I started a blog in January of 2009. The site was a place where I could share some of the music I record, write about it, and also something I could throw my musician friends – an opportunity to get onto the internet, and get them so promotion.

The label didn't start until later. I came back to my hometown of Portland, fried, culture shocked, and broke. I got a job. A friend suggested I burn a CD of the “best of” recordings and give them out to people around town. So I did that. I gave CDs to everyone. I eventually made my way into Portland's Mississippi Records and gave one to Eric. He immediately wrote me back suggesting that we release a record. I had some serious hesitation — the idea wasn't on my radar to put out commercial releases. We worked to refine down a tracklist of songs from my friends, which we released as “Ishilan n-Tenere.”

About the same time, I was sitting on all these mp3s I had collected – gigabytes of all this slick studio pop, very different from the stuff I was recording. I put it out on some mixtapes called Music from Saharan Cellphones, followed up by a vinyl release.

The label is an extension of the website which at the end of the day is about collecting music — whether that is from field recordings or locally studio produced music. The releases are curated in a way that highlights either different musical phenomena. I'm constantly working to present this stuff in way that's conceptually interesting but that also stands alone as just solid music. There is just so much music happening – cheap recording devices and home PCs have just encouraged experimentation. We're not headed into some homogenization but a louder and new vibrant era of creation.

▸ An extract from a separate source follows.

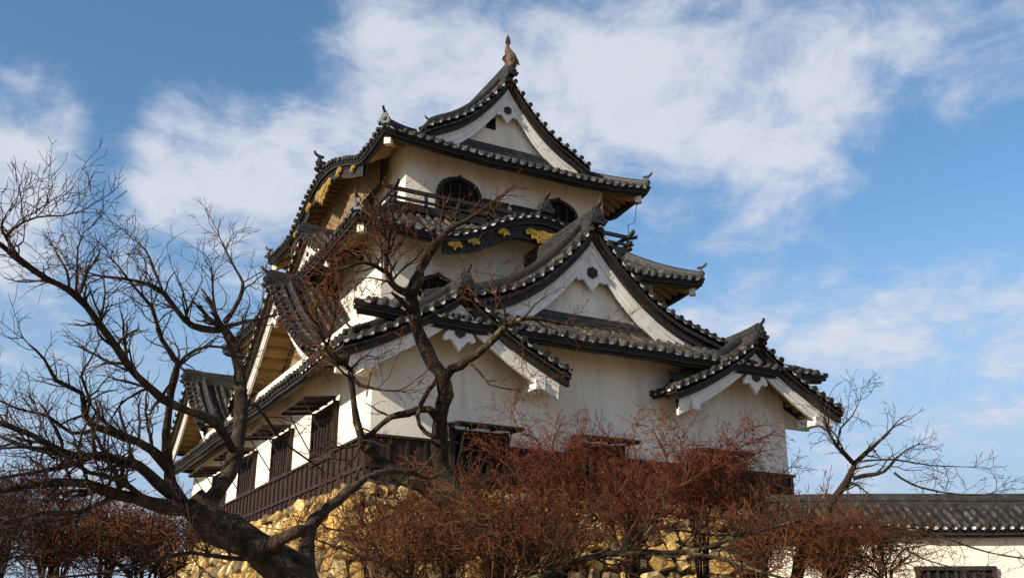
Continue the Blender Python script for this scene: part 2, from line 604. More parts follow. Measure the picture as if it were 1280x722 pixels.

Working as a label has its idealogical confusion — you have to make decisions that are aesthetically sound but also profitable for the artists. This is even more particular when talking about Africa. There's a tendency for people to look at any Westerner's work in Africa as colonialist — for good reason, we have quite a track record. But it's amusing to get this knee jerk reaction of Westerners assuming labels like us aren't paying artists. This protective impulse, maybe it comes from a good place, but in the end it's very patronizing to the artists. It's denigrating! Sure, there is a financial differential between America and West Africa, but all the artists I work with are super business savvy. There are plenty big name Malian artists who wont even return my phone calls or give me the time of day because I'm too small time. They already have success in West Africa and could care less about the West — a vinyl compilation doesn't mean shit, these guys are buying cars with the money they earn in weddings!

I get back to West Africa all the time — it keeps the label grounded and relevant. Getting to travel and making these connections is what drives me. I love being out in the desert, learning the names of trees in regional dialects, wandering into a new village for the first time, or coming back and seeing the kids grow up. I've always loved the music and doing the label is a good excuse to get back over there.